‘Ghost guns’ would be banned under proposed Denver law

By: - December 17, 2021 4:00 am

A customer at ABQ Guns in Albuquerque, New Mexico. (Sergio Flores/Bloomberg, Getty Images)

Denver City Attorney Kristin Bronson and Mayor Michael Hancock proposed an ordinance last week to ban ghost guns, which are privately-made firearms without serial numbers on them, making the guns untraceable. 

If passed, the bill would ban the possession, carry, use, manufacture and sale of non-serialized guns in Denver, according to the executive summary of the bill.

“We want to get ahead of the curve. Cities across America are seeing a dramatic increase in the number of crimes involving ghost guns, and Denver is not immune,” Bronson said in a statement last week. “A person who would otherwise be banned from purchasing a gun legally — an underage teen, a felon or someone under a red flag order — can currently evade gun laws by purchasing non-serialized parts or ghost gun kits.” 

If you or someone you know is in a crisis, call the National Suicide Prevention Lifeline at 1-800-273-TALK (8255), or contact the Crisis Text Line by texting TALK to 741741. In Colorado, you can contact Colorado Crisis Services at 1-844-493-TALK (8255) or text TALK to 38255.

The proposed legislation comes at a time when gun violence and deaths are reaching never-before-seen levels. There have been over 42,000 gun violence incidents this year, as of Dec. 15, according to the Gun Violence Archive, an independent data collection and research group. There were more than 39,000 incidents of gun violence in 2019 and over 43,000 in 2020.

In March, a 21-year-old gunman shot and killed 10 people at a King Soopers in Boulder. In response, Democratic lawmakers in Colorado introduced legislation aimed at strengthening background checks and creating a state office to focus on gun violence prevention and research.

This year, state Sens. Stephen Fenberg and Dominick Moreno and state Reps. Edie Hooton and Lindsey Daugherty sponsored the Local Regulation Of Firearms bill, which passed in June. This allows local governments in Colorado to enact stricter gun control legislation than the state’s. 

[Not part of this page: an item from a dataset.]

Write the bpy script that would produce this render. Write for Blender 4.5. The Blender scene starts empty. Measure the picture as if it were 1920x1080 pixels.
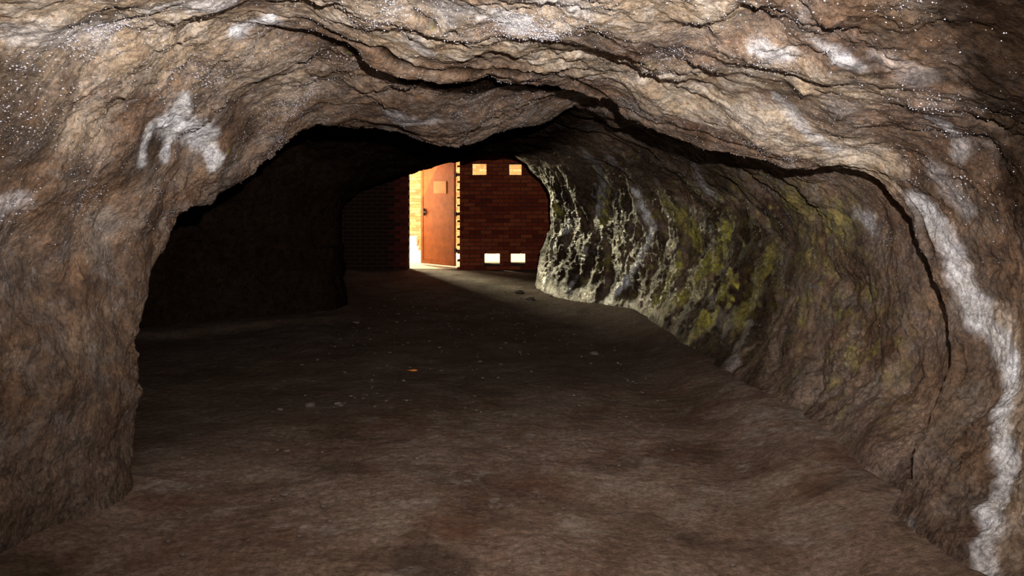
import bpy, bmesh, math, random
import numpy as np
from mathutils import Vector

random.seed(4)
rng = np.random.default_rng(7)
scene = bpy.context.scene
try:
    scene.view_settings.view_transform = 'Standard'
    scene.view_settings.look = 'None'
except Exception:
    pass

# ------------------------------------------------------------------ image pixel helper
EYE = 1.5           # camera height above the cave floor (m)
F = 1500.0
def W(u, v, d):     # image pixel (u, v) and chosen depth -> world metres
    return ((u-960)*d/F, d, EYE-(v-355)*d/F)

# ------------------------------------------------------------------ noise
_perm = rng.permutation(256).astype(np.int32)
_perm = np.concatenate([_perm, _perm, _perm])
_g = rng.normal(size=(256, 3)); _g /= np.linalg.norm(_g, axis=1)[:, None]
_g = _g.astype(np.float32)
def perlin(p):
    p = p.astype(np.float32)
    i = np.floor(p).astype(np.int32); f = p-i
    i &= 255
    w = f*f*f*(f*(f*6-15)+10)
    out = 0
    for dx in (0, 1):
        wx = w[:, 0] if dx else 1-w[:, 0]
        for dy in (0, 1):
            wy = w[:, 1] if dy else 1-w[:, 1]
            for dz in (0, 1):
                wz = w[:, 2] if dz else 1-w[:, 2]
                h = _perm[_perm[_perm[(i[:, 0]+dx) & 255]+((i[:, 1]+dy) & 255)]+((i[:, 2]+dz) & 255)]
                g = _g[h]
                out = out + wx*wy*wz*(g[:, 0]*(f[:, 0]-dx)+g[:, 1]*(f[:, 1]-dy)+g[:, 2]*(f[:, 2]-dz))
    return out*1.6
def fbm(p, o=4, ridged=False, gain=.5):
    s = 0; a = 1.; t = 0
    for k in range(o):
        n = perlin(p*(2.03**k)+k*17.3)
        if ridged: n = 1-2*np.abs(n)
        s = s+a*n; t += a; a *= gain
    return s/t
def sstep(a, b, x):
    t = np.clip((x-a)/(b-a), 0, 1); return t*t*(3-2*t)
def terrace(n, k, edge=.3):      # flaky bedding: flat treads and sharp little scarps
    v = n*k; f = np.floor(v); return (f+sstep(0, edge, v-f)+.25*(v-f))/k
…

Colorado has been the site of several mass shootings in recent years, including a 2012 shooting at a movie theater in Aurora, where 12 people were killed, and a 2015 shooting at the Colorado Springs Planned Parenthood, where three people were killed. In 1999, two students killed 13 people and injured 24 at Columbine High School. 

Last month, nine high school students in Aurora were shot. 

Community members gather at a memorial near a King Soopers in south Boulder on March 25, 2021. The memorial honors 10 people who were killed during a mass shooting at the site three days earlier. (Carl Payne for Colorado Newsline)

In September, Rep. Jason Crow, of Colorado’s 6th Congressional District, led Colorado lawmakers in a letter pressing the Department of Justice to ensure states comply with background checks that are required for people attempting to purchase firearms out of state. The letter was signed by Democratic Reps. Joe Neguse, of the 2nd Congressional District, Diana DeGette, of the 1st District, and Ed Perlmutter, of the 7th District. 

Last week, Rep. Lauren Boebert, of the 3rd Congressional District, faced criticism after she tweeted a photo of her children holding firearms. She later tweeted that the firearms were Christmas presents. 

“While the Biden Administration moves forward with new ATF regulations at the federal level, it is imperative that we close this loophole at the local level,” Bronson said. 

Over 23,000 ghost guns recovered

President Joe Biden and the Department of Justice are working to reduce the number of ghost guns throughout the country. The department proposed a rule this year to require retailers to run background checks prior to selling kits that contain parts necessary for someone to “readily make a gun at home,” according to a May statement. The proposed rule would also require manufacturers to include a serial number on the firearm frame or receiver in “easy-to-build- firearm kits,” as well as require federally licensed firearms dealers to add a serial number to 3D printed guns, or other firearms they stock that don’t have serial numbers.

Some firearm kits cost around $350, according to research conducted by Everytown for Gun Safety, a nonprofit aimed at reducing gun violence. 

The rule would require gun licensees to mark privately-made firearms that don’t have serial numbers on them, therefore making the guns traceable. Licensees would also be required to retain all forms and documents. 

Over 23,000 ghost guns were recovered by law enforcement from potential crime scenes between 2016 and 2020, according to the Department of Justice statement. 

The proposed Denver law would also reorganize the city’s weapons ordinance to provide a “clearer structure for definitions, unlawful acts, and affirmative defenses,” according to the city attorney statement.

Denver has recovered almost 40 ghost guns at crime scenes throughout the city since November 2019, according to the statement.

The proposed ordinance is expected to appear the full city council on Dec. 20.